ST. PAUL — The state has $1.3 billion in extra funds to spend this year. And Minnesota Democrats say that money should be spent to help more Minnesota kids get into child care and early childhood education programs.

Democratic-Farmer-Labor Party lawmakers made the pitch Thursday, Feb. 13, as the state Legislature entered its third day back in session.

The proposal would come with a $500 million price tag, which Democrats hope would be covered by one-time funding from the state budget surplus. And it would fund $190 million in early learning scholarships for about 25,000 children, $190 million in additional funding for child care assistance and $60 million for voluntary pre-kindergarten slots.

The bill would also include additional funding for a home visiting program, grants and loans to help child care providers and more funding for evaluation. And it would retain 4,000 school-based preschool slots and provide funding for assistance that could cover childcare costs for 2,000 additional families.

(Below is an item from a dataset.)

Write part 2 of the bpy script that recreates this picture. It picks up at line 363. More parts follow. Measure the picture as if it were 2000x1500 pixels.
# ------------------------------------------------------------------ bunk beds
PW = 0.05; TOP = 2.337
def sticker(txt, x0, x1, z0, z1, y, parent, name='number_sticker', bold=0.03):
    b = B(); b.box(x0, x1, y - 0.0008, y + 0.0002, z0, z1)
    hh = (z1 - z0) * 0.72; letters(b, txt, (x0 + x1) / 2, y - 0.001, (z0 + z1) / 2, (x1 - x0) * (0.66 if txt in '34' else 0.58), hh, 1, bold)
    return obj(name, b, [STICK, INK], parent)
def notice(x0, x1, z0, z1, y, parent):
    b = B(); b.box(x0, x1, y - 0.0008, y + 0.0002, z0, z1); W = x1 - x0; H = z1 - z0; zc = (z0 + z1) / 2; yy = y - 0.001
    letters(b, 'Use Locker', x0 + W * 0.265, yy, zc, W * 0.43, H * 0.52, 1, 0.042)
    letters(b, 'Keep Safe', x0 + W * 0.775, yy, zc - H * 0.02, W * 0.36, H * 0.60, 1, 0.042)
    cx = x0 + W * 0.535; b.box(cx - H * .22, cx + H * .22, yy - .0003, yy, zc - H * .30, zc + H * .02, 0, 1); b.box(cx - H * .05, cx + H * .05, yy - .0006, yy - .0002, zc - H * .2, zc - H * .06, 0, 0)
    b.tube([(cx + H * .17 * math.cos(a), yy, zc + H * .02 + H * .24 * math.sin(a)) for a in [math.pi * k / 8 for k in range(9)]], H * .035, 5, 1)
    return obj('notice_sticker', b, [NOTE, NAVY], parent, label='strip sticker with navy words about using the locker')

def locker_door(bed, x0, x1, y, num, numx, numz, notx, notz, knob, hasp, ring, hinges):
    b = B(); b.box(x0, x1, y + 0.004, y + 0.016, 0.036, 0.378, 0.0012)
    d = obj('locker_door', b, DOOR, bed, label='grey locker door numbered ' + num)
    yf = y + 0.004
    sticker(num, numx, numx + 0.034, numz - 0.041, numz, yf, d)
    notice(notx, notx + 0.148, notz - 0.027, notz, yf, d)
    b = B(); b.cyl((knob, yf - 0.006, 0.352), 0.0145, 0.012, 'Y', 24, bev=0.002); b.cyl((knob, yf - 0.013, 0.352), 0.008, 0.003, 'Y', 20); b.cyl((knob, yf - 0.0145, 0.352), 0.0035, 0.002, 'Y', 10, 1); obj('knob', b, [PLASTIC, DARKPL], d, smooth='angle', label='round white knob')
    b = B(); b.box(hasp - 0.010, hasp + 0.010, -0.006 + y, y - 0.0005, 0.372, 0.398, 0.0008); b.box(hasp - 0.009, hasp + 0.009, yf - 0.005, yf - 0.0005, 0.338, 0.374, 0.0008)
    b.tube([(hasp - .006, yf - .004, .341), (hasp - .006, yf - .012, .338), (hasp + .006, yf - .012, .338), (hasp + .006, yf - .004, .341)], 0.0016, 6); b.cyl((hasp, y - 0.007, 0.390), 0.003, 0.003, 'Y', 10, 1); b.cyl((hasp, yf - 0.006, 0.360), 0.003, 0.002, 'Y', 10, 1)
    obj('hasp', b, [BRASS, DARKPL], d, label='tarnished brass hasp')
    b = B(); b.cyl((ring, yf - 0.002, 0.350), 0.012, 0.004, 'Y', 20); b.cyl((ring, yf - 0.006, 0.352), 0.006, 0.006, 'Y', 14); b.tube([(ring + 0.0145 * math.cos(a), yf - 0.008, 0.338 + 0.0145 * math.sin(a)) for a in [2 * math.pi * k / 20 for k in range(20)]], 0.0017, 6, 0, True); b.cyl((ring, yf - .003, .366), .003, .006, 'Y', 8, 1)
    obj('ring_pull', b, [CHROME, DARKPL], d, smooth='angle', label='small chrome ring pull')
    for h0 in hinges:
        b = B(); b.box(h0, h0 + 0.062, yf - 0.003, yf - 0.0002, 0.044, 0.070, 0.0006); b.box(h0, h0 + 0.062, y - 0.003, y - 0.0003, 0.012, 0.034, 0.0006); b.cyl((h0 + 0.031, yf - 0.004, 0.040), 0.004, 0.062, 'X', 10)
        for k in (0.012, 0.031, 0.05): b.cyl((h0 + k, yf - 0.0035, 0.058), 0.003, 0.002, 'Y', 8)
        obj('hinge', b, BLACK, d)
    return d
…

Minnesota has some of the highest-in-the-nation child care costs, and state leaders have said the hefty price tag and lack of available slots for available child care or early childhood education have put those options out of reach for thousands of families. Those that can afford care pay rates comparable to a monthly mortgage payment or college tuition.

And child care providers and early childhood teachers also face financial challenges as they struggle to make enough to make ends meet.

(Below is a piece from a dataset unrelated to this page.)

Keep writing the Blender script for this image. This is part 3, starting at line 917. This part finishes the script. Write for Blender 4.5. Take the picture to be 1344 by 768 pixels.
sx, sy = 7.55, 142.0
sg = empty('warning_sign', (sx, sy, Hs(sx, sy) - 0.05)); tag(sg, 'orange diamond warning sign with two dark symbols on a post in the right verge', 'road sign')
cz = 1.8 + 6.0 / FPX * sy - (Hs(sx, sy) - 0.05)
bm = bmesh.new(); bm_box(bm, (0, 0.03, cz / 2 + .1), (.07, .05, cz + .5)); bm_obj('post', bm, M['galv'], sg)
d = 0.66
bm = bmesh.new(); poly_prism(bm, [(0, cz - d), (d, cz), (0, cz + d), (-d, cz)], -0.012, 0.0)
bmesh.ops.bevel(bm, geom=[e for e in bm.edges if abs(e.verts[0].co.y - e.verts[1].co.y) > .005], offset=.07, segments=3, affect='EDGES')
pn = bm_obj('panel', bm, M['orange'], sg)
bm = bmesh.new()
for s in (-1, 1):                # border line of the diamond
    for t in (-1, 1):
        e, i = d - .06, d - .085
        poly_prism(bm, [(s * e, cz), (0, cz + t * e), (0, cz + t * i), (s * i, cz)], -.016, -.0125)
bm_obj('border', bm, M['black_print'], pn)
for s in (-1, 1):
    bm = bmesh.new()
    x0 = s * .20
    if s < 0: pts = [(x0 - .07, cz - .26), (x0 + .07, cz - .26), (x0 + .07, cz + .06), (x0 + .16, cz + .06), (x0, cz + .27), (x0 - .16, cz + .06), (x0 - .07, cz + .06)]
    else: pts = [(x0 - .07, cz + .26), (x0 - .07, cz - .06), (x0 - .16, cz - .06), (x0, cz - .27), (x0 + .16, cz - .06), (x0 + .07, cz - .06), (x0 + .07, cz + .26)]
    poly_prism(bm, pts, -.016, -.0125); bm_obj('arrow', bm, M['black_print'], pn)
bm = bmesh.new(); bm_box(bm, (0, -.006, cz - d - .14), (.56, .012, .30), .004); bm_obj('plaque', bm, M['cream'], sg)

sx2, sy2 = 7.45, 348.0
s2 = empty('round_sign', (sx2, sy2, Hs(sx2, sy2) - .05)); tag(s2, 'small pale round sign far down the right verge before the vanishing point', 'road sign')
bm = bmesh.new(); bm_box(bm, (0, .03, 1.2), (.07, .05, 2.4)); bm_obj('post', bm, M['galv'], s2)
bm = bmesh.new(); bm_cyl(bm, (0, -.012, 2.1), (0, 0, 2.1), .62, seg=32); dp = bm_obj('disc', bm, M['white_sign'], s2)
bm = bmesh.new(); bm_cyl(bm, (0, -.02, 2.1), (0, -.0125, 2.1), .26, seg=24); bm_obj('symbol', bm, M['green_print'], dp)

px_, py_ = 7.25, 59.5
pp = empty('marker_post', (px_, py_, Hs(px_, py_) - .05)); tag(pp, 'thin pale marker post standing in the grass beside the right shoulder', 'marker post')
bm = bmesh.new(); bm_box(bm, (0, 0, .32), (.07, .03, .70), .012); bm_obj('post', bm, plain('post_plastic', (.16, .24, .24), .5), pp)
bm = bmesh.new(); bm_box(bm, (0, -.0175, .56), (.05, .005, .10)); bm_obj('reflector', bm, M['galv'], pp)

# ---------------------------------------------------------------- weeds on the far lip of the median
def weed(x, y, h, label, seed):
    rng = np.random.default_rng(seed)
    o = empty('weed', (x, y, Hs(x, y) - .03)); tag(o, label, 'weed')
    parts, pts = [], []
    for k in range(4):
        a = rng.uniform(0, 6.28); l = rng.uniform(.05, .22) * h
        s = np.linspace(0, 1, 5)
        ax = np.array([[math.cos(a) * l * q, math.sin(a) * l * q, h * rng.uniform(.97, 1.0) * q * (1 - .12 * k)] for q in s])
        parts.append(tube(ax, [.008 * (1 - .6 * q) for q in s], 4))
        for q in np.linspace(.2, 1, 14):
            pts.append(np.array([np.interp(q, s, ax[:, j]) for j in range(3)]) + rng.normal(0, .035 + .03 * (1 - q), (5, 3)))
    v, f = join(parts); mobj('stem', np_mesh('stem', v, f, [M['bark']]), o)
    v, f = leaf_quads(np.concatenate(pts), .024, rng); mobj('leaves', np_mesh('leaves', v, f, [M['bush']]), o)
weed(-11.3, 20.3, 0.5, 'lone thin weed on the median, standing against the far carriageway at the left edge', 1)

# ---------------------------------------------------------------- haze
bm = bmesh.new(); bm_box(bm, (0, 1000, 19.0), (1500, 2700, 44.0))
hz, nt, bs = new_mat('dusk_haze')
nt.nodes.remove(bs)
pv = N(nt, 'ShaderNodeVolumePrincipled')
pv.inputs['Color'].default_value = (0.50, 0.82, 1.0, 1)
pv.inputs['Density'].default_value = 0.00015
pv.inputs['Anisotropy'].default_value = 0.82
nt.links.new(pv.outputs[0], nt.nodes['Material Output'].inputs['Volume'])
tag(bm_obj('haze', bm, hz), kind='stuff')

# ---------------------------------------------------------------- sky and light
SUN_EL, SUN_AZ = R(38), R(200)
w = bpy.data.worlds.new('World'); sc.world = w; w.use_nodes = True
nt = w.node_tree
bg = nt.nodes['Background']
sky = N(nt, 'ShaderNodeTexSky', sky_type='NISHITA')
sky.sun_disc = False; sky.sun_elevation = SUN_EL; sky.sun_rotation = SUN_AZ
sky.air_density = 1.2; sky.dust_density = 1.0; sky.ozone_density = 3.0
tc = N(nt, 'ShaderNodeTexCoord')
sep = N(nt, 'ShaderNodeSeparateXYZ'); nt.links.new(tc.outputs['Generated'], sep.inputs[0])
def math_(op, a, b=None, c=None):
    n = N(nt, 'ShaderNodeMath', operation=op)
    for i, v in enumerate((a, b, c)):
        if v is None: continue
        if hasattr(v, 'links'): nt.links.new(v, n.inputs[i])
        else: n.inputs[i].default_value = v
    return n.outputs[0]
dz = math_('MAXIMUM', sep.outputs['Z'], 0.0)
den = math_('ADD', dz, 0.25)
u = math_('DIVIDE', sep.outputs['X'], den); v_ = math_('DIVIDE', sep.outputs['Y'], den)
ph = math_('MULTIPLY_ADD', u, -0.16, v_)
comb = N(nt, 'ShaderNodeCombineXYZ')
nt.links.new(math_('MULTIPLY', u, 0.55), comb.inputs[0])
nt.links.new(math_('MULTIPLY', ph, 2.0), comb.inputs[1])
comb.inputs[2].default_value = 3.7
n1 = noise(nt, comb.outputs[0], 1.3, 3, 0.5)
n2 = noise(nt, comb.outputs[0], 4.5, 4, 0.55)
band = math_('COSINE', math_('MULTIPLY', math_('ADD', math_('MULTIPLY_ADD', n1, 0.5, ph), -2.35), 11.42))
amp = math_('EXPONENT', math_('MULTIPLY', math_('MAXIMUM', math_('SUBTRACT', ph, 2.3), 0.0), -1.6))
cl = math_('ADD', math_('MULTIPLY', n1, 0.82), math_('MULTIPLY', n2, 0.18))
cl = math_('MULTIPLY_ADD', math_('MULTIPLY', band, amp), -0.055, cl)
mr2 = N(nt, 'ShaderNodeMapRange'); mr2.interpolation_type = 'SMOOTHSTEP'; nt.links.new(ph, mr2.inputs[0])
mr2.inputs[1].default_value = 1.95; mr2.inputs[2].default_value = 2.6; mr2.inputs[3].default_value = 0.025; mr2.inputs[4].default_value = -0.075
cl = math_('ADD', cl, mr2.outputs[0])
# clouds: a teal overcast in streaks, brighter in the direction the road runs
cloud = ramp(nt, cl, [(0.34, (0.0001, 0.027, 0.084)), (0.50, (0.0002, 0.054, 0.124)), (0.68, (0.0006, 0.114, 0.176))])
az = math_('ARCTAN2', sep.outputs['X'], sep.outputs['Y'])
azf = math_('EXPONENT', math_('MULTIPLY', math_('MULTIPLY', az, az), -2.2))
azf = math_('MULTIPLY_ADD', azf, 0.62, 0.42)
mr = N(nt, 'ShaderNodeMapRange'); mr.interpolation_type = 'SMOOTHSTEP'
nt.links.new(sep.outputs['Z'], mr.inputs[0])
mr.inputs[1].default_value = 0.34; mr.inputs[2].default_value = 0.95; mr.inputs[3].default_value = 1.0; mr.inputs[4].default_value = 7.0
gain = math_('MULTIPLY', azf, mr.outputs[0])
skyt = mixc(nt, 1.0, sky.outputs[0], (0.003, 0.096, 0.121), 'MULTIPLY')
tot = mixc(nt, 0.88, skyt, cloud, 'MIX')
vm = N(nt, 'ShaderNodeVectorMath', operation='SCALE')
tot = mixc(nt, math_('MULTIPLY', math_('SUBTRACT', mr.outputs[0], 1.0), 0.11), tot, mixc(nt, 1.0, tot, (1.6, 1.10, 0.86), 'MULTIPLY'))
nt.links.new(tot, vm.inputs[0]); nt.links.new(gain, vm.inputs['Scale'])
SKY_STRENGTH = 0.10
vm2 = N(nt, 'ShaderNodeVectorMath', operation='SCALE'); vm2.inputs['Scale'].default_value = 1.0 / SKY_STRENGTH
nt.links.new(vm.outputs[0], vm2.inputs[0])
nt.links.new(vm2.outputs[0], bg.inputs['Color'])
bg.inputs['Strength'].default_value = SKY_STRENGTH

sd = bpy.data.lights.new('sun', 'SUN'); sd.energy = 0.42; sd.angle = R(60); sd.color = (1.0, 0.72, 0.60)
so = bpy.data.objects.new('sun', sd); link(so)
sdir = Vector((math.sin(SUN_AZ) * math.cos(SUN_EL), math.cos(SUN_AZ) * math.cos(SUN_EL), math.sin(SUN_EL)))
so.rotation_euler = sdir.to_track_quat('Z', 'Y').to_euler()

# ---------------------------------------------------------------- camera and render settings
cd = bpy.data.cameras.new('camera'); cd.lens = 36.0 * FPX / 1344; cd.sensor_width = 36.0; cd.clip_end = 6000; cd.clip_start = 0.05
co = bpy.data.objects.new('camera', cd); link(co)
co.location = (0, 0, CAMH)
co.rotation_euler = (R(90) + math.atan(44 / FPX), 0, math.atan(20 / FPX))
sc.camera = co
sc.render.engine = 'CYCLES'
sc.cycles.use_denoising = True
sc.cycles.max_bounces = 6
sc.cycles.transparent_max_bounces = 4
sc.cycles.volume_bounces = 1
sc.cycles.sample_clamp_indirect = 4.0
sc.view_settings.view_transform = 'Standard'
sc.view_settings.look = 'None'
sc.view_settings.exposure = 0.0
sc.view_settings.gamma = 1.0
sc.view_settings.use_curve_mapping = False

To help ease the financial burden for families, Democratic lawmakers said one-time-funds should be used to provide additional scholarships and to increase the rate the state pays for child care assistance. While it's not a permanent solution, they said the benefits could be lasting as the children eligible for care benefit from the early learning over the course of their lives.

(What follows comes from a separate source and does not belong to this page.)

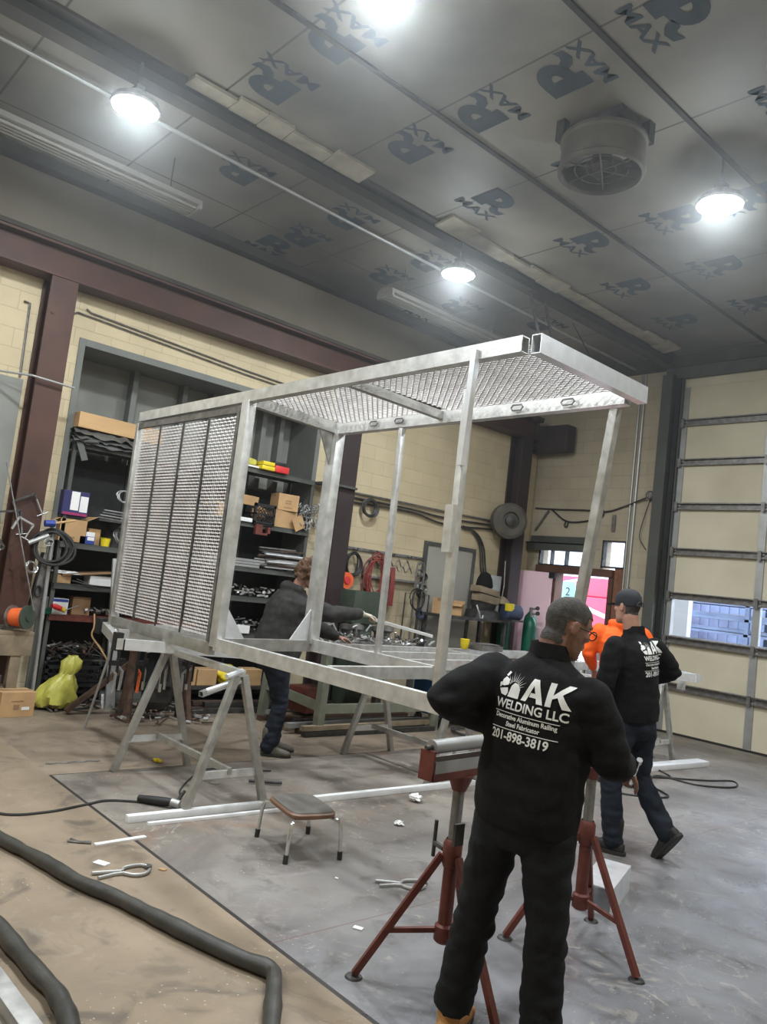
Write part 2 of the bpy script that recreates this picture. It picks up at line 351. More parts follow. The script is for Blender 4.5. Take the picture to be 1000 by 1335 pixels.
    def build(s, name, mat, parent=None, w=False, smooth=30, bevel=0, origin=True):
        mats = mat if isinstance(mat, (list, tuple)) else [mat]
        off = V((0, 0, 0))
        if parent is not None: off = wloc(parent) if w else V((0, 0, 0))
        elif origin:
            xs = [v.x for v in s.v]; ys = [v.y for v in s.v]; zs = [v.z for v in s.v]
            off = V(((min(xs) + max(xs)) / 2, (min(ys) + max(ys)) / 2, min(zs)))
        me = s.mesh(name, off)
        for q in mats: me.materials.append(MAT[q])
        if len(mats) > 1 and len(me.polygons) == len(s.m): me.polygons.foreach_set('material_index', s.m)
        bm = bmesh.new(); bm.from_mesh(me); bmesh.ops.recalc_face_normals(bm, faces=bm.faces)
        if bevel: bmesh.ops.bevel(bm, geom=[e for e in bm.edges if len(e.link_faces) == 2 and e.calc_face_angle(0) > 0.6], offset=bevel, segments=2, affect='EDGES', profile=0.6, clamp_overlap=True)
        bm.to_mesh(me); bm.free()
        if smooth: me.shade_smooth(); me.set_sharp_from_angle(angle=R(smooth))
        o = bpy.data.objects.new(name, me); C.objects.link(o)
        if parent is not None: o.parent = parent
        else: o.location = off; LOC[o.name] = tuple(off)
        return o
def part(o):  # origin offset of a non-origin part is zero
    return o
def copy_tree(o, parent=None):
    c = o.copy(); C.objects.link(c); c.parent = parent
    if parent is None: LOC[c.name] = tuple(c.location)
    for ch in [q for q in o.children]: copy_tree(ch, c)
    return c
def st(mb, name, mat, kind='structure', **k): return tag(mb.build(name, mat, **k), kind=kind)
def top(mb, name, mat, label, cat, group=None, kind=None, **k): return tag(mb.build(name, mat, **k), label, cat, group, kind)
def catmull(pts, n=6):
    pts = [V(p) for p in pts]; out = []
    P = [pts[0] * 2 - pts[1]] + pts + [pts[-1] * 2 - pts[-2]]
    for i in range(1, len(P) - 2):
        for k in range(n):
            t = k / n; a, b, c, d = P[i - 1], P[i], P[i + 1], P[i + 2]
            out.append(0.5 * ((2 * b) + (c - a) * t + (2 * a - 5 * b + 4 * c - d) * t * t + (3 * b - a - 3 * c + d) * t ** 3))
    return out + [pts[-1]]
def jit(s): return random.uniform(-s, s)
def text_polys(body, size, ext=0, off=0.0, shear=0, cx='CENTER'):
    cu = bpy.data.curves.new('t', 'FONT'); cu.body = body; cu.size = size; cu.offset = off; cu.shear = shear; cu.align_x = cx; cu.resolution_u = 3; cu.extrude = ext
    o = bpy.data.objects.new('t', cu); C.objects.link(o); dg = bpy.context.evaluated_depsgraph_get()
    me = bpy.data.meshes.new_from_object(o.evaluated_get(dg)); vs = [v.co.copy() for v in me.vertices]; fs = [tuple(p.vertices) for p in me.polygons]
    bpy.data.objects.remove(o); bpy.data.curves.remove(cu); bpy.data.meshes.remove(me); return vs, fs

# ------------------------------------------------------------ the setting
XW, YB, ZC = -8.75, 11.2, 5.75
m = MB(); m.bb(-9.6, 3.2, -3.6, 11.5, -0.12, 0.0); st(m, 'floor', 'floor', origin=False)
def grid_wall(m, fixed, u0, u1, z0, z1, holes, axis):
    us = sorted({u0, u1, *[h[0] for h in holes], *[h[1] for h in holes]}); zs = sorted({z0, z1, *[h[2] for h in holes], *[h[3] for h in holes]})
    for a, b in zip(us, us[1:]):
        for c, d in zip(zs, zs[1:]):
            um, zm = (a + b) / 2, (c + d) / 2
            if any(h[0] < um < h[1] and h[2] < zm < h[3] for h in holes): continue
            if axis == 'x': m.bb(fixed[0], fixed[1], a, b, c, d)
            else: m.bb(a, b, fixed[0], fixed[1], c, d)
# left wall with the alcove that holds the shelving
m = MB(); RY0, RY1, RZ = 2.93, 6.36, 4.0
grid_wall(m, (-9.45, XW), -3.4, YB + 0.3, 0, 4.6, [(RY0, RY1, 0, RZ)], 'x')
st(m, 'wall_left', 'wall_cream_y', smooth=0, origin=False)
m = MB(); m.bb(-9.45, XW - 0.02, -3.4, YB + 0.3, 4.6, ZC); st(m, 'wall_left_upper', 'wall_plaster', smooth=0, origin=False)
m = MB(); m.bb(-9.5, -9.4, RY0 - 0.1, RY1 + 0.1, 0, RZ + 0.1)
for z in (2.46, 2.2, 1.5): m.bb(-9.4, -9.37, RY0, RY1, z, z + 0.03)
st(m, 'wall_alcove', 'grey_paint_light', smooth=0, origin=False)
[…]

"The thought is, let's invest this money that is available right now to increase rates and provide care for kids," Rep. Dave Pinto, D-St. Paul, said. "I would certainly hope that in future sessions we would continue to provide that support, but we know we have this funding now, the kids are this age now and families have this need now."

Republicans who control the Minnesota Senate and Gov. Tim Walz have said they'd prefer to see the state's projected $1.3 billion surplus used a different way. And House Speaker Melissa Hortman, D-Brooklyn Park, said she'd have work ahead of her in persuading Senate leaders and the governor to get on board with the plan.

"It's very tempting to just look out into the future and say we need to have this substantial reserve in the event of a downturn, but what we know is there's a bunch of 3-year-old Minnesotans who can benefit right now and we don't know if there's a downturn. We do know that we have healthy reserves. So there's a balance to be struck there," Hortman said.

Walz on Thursday told reporters that he was glad to see Democrats make the commitment to early education and said he would make a decision about whether to support the plan after state budget officials get a clearer picture of how big a surplus lawmakers will have to spend.

"This is an area that Minnesotans agree upon. It’s smart; it’s near and dear to my heart — world-class quality education," Walz said. “I think that’s a great use of Minnesota resources, on our children."

Karen DeVos, owner of Little Learners Child Care Center in Ada, said additional funding for providers would help boost infant care slots in the facility and allow for the opening of another center in Halstad. The Ada center has four infant spots that are booked through September of next year. And while the additional slots would help the community, they're off the table for now as child care assistance program reimbursement rates aren't enough to cover the costs.

"With the rates where they are with child care assistance right now, that is not going to happen," DeVos said. "The community supports it. We have the children available to add in 22 new infant/toddler spots, we have the support of the community behind us, but we don't have the money to be able to do it."